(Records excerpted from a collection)
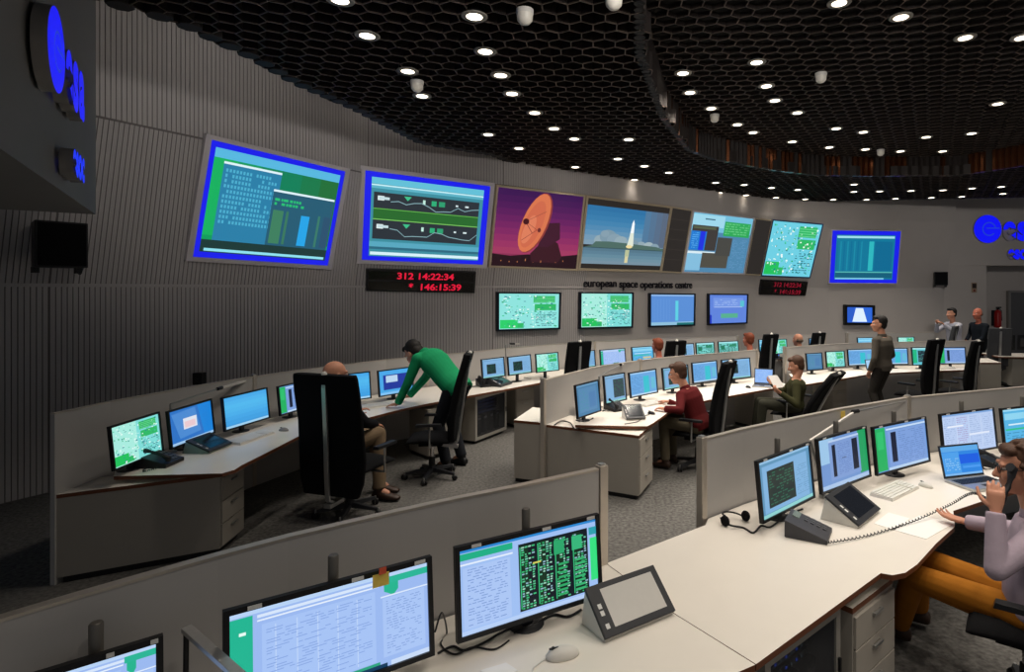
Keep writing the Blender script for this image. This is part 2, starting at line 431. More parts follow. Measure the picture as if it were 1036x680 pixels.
def pic_side(c, g, bg='#6d98d4'):
    c.rect(0, 0, 1, 1, bg, 1); c.rect(0, .02, .2, .98, '#22b060'); c.rect(.05, .1, .16, .5, '#2fc070'); c.rect(.22, .06, 1, .1, '#c6dcf4')
    c.rect(.24, .12, .98, .93, '#7d9fda'); c.rect(.3, .16, .4, .84, '#141c34'); c.text(.45, .16, .95, .9, 16, '#6186c4', g, .7, .35); c.rect(.22, .94, 1, 1, '#b8d2ee')
def pic_double(c, g):
    c.rect(0, 0, 1, 1, '#6f95cf', 1); c.rect(0, 0, .3, .5, '#9cc6e8'); c.rect(.82, 0, 1, .9, '#20a060'); c.rect(.2, .06, .84, .86, '#7c9bd2'); c.rect(.2, .06, .84, .1, '#b7cdec')
    c.rect(.26, .16, .33, .8, '#101a30'); c.rect(.68, .14, .8, .78, '#121c30'); c.text(.38, .16, .64, .8, 18, '#5f7fc0', g, .7, .35); c.rect(0, .92, 1, 1, '#a9c4e6')
def pic_light(c, g):
    c.rect(0, 0, 1, 1, '#b9cdf0', 1); c.rect(0, 0, 1, .05, '#7fa7dc')
    for k in range(4): c.text(.04+k*.24, .1, .24+k*.24, .94, 16, g.choice(['#8aa3d8', '#93acd8', '#a288c0']), g, .7, .3); c.rect(.03+k*.24, .08, .035+k*.24, .95, '#dbe6fa')
    c.rect(.1, .3, .4, .34, '#e8eefb'); c.rect(.5, .55, .9, .6, '#dfe8fa')
def pic_cyan(c, g):
    c.rect(0, 0, 1, 1, '#58b4e4', 1); c.rect(0, 0, 1, .06, '#9cd8f2'); c.rect(.04, .12, .96, .3, '#8fd4f0'); c.rect(.04, .55, .8, .6, '#33c08c'); c.rect(.1, .42, .9, .46, '#d8f0fa'); c.text(.05, .66, .95, .94, 6, '#2f7fb0', g, .7, .4)
    c.rect(.5, .7, .9, .82, '#d8c890')
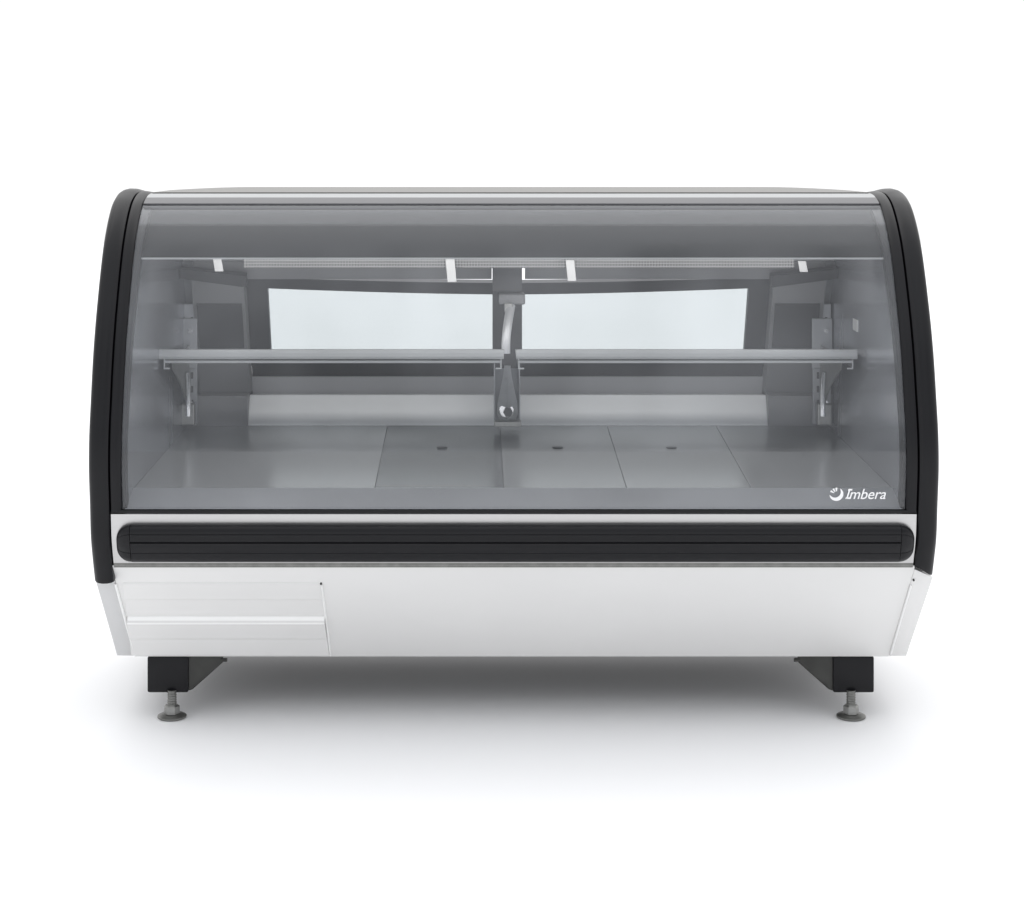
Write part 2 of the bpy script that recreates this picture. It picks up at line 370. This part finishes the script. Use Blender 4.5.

**PROBLEM TO WORK ON**: Among the lines of the data above, determine how many contain the word "part". Report the number alone.

**WRITTEN REPLY**: 2